What you need to do> Keep to the lines from the line containing "Reconstruct this image" through the line containing "scene = bpy.context.scene": copy them exactly and leave every picture out.
┌─ Items
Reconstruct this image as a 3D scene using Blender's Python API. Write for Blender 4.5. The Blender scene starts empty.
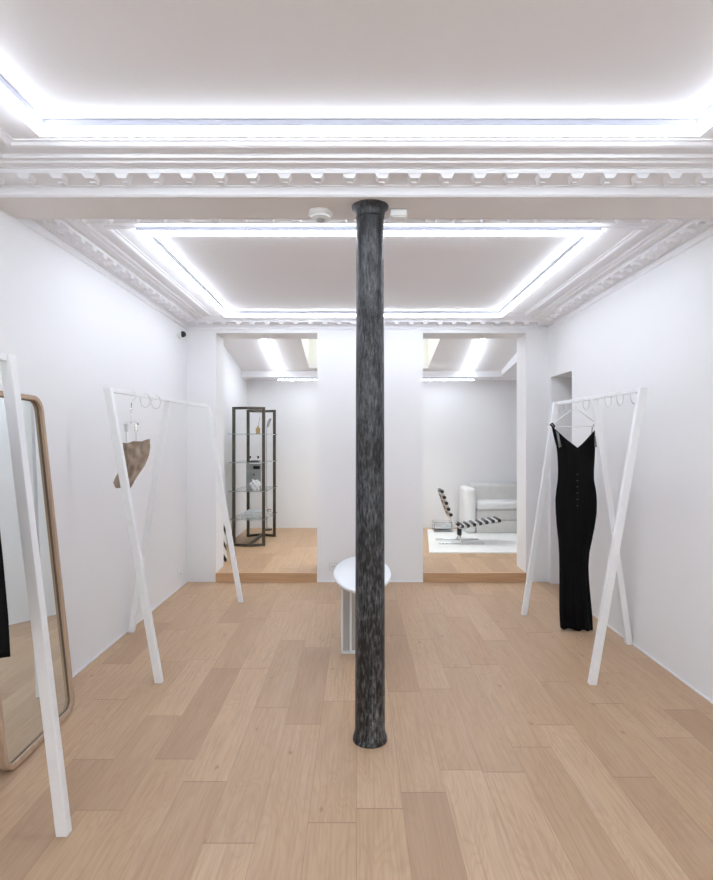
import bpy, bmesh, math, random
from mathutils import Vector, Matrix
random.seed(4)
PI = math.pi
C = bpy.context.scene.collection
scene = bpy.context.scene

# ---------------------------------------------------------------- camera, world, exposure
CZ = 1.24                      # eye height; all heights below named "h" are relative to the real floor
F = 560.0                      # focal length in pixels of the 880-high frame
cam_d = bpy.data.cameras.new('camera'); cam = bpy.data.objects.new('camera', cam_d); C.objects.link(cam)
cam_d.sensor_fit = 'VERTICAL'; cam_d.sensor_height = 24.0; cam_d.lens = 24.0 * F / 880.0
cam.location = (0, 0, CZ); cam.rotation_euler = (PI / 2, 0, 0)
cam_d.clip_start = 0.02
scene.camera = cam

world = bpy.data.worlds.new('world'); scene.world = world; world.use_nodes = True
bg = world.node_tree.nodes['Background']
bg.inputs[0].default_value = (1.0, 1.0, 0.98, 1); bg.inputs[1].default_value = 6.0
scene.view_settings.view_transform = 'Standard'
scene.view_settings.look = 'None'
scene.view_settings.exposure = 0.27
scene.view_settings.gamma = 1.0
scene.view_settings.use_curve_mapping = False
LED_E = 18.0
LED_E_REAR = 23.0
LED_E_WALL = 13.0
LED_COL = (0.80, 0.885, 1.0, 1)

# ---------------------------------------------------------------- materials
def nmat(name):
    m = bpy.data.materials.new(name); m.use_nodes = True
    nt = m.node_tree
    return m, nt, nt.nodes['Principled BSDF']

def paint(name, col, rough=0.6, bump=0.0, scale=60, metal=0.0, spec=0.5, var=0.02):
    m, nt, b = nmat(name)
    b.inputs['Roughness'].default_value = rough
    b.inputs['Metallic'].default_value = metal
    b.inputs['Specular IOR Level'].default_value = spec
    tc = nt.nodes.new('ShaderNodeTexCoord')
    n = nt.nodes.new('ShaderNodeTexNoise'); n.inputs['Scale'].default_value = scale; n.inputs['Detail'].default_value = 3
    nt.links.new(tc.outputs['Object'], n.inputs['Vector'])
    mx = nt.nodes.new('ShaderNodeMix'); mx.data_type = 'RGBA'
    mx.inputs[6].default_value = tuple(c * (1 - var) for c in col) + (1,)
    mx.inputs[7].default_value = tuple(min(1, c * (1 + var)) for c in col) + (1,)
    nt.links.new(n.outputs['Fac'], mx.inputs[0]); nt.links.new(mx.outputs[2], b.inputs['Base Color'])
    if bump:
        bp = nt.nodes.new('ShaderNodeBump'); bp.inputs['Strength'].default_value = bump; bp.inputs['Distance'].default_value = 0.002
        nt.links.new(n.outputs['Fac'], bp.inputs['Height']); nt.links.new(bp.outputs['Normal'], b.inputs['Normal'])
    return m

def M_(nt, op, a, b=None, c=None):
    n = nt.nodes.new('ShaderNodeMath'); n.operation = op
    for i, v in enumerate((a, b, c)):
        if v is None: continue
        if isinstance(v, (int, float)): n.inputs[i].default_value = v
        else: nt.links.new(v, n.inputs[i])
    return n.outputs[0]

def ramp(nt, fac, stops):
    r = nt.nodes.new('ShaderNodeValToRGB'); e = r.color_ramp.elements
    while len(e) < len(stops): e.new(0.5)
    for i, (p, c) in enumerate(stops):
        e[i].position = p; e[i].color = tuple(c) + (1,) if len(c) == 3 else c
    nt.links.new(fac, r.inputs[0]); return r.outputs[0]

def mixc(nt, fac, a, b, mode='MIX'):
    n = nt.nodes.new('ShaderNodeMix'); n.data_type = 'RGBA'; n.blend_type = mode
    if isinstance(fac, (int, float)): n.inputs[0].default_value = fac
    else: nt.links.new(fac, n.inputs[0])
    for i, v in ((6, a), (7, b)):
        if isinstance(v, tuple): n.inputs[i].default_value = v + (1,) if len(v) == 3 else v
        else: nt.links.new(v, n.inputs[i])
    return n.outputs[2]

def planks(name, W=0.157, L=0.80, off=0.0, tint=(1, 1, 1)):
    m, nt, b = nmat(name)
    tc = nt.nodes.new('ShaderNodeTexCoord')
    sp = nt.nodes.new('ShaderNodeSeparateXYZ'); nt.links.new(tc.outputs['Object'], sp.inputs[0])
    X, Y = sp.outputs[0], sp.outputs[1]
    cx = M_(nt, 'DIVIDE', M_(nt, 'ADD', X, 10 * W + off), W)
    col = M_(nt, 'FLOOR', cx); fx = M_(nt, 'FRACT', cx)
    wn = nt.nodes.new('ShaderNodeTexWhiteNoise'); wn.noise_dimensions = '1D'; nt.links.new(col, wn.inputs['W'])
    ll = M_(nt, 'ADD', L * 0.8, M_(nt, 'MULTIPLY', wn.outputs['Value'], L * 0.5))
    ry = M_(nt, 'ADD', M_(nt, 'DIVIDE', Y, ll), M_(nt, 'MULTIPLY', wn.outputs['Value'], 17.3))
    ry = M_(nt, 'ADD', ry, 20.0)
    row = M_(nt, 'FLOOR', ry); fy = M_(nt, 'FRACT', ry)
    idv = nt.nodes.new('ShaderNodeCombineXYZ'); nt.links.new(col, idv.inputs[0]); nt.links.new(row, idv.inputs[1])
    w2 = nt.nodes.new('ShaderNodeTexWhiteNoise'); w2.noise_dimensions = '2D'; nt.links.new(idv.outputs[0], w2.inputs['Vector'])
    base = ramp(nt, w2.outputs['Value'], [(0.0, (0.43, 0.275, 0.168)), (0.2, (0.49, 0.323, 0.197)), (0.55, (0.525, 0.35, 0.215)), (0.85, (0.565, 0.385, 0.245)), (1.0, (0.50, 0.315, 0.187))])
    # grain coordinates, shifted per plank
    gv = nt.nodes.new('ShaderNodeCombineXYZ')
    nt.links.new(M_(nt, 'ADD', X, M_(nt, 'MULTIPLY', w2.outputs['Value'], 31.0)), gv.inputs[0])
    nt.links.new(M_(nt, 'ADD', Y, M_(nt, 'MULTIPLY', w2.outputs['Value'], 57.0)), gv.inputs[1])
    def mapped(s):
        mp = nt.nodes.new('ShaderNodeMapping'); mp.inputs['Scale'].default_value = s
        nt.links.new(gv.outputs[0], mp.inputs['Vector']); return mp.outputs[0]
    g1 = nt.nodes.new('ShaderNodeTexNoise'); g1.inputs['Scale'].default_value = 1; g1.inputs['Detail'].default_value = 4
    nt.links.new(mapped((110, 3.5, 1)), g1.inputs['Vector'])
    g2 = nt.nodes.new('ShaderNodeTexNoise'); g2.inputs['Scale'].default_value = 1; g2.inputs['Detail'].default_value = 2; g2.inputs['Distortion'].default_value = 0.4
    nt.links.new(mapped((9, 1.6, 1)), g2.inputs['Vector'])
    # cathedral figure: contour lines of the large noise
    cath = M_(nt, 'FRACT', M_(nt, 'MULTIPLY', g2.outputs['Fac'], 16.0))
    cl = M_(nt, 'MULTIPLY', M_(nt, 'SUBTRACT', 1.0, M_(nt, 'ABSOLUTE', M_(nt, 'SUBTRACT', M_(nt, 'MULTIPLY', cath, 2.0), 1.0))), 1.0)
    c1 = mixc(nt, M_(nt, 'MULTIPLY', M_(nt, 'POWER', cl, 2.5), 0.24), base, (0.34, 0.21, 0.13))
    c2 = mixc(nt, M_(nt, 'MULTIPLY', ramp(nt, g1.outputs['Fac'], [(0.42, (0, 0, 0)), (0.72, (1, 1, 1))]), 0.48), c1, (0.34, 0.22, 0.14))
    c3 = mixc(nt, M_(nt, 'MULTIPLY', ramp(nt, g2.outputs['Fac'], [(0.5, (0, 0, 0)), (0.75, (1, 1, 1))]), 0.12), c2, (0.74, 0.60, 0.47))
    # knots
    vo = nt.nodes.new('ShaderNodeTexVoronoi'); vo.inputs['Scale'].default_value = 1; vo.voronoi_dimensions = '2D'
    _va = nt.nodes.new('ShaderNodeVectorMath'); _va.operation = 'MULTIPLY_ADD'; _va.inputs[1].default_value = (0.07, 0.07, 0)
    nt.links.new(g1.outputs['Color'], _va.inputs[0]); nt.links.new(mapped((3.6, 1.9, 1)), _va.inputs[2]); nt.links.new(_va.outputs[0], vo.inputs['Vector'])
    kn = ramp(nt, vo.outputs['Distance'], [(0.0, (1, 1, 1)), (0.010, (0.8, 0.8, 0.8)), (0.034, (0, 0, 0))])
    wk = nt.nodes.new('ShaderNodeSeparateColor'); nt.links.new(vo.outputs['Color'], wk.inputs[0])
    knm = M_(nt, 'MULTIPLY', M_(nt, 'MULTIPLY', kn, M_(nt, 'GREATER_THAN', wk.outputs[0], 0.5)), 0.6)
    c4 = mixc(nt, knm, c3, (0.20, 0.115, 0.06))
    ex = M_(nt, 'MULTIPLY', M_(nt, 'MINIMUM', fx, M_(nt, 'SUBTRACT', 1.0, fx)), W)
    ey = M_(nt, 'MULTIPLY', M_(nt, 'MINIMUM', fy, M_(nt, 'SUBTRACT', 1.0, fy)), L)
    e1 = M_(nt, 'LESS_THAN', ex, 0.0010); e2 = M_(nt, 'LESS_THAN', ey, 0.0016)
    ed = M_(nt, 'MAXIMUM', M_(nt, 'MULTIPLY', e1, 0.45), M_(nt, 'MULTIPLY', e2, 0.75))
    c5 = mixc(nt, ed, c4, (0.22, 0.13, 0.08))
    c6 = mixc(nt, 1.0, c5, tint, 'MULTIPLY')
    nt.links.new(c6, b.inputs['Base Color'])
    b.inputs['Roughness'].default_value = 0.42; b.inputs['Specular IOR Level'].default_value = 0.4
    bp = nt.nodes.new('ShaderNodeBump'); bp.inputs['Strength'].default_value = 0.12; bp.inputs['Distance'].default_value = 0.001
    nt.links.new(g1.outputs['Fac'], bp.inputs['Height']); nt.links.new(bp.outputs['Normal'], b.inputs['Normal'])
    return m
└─
┌─ Items
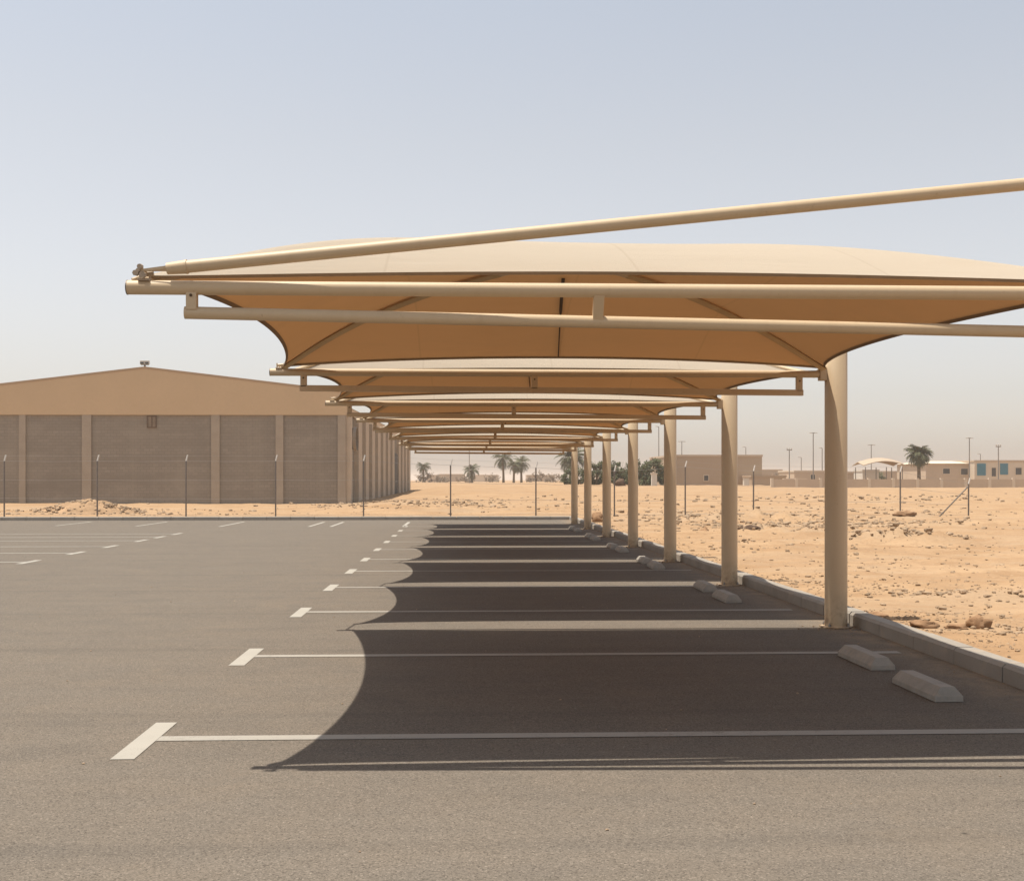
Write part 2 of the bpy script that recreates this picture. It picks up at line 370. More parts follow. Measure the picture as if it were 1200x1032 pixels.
└─
┌─ Items
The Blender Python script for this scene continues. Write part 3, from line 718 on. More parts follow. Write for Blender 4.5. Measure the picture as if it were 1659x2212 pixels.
└─
Exercise solution>
Reconstruct this image as a 3D scene using Blender's Python API. Write for Blender 4.5. The Blender scene starts empty.
import bpy, bmesh, math, random
from mathutils import Vector, Matrix
random.seed(4)
PI = math.pi
C = bpy.context.scene.collection
scene = bpy.context.scene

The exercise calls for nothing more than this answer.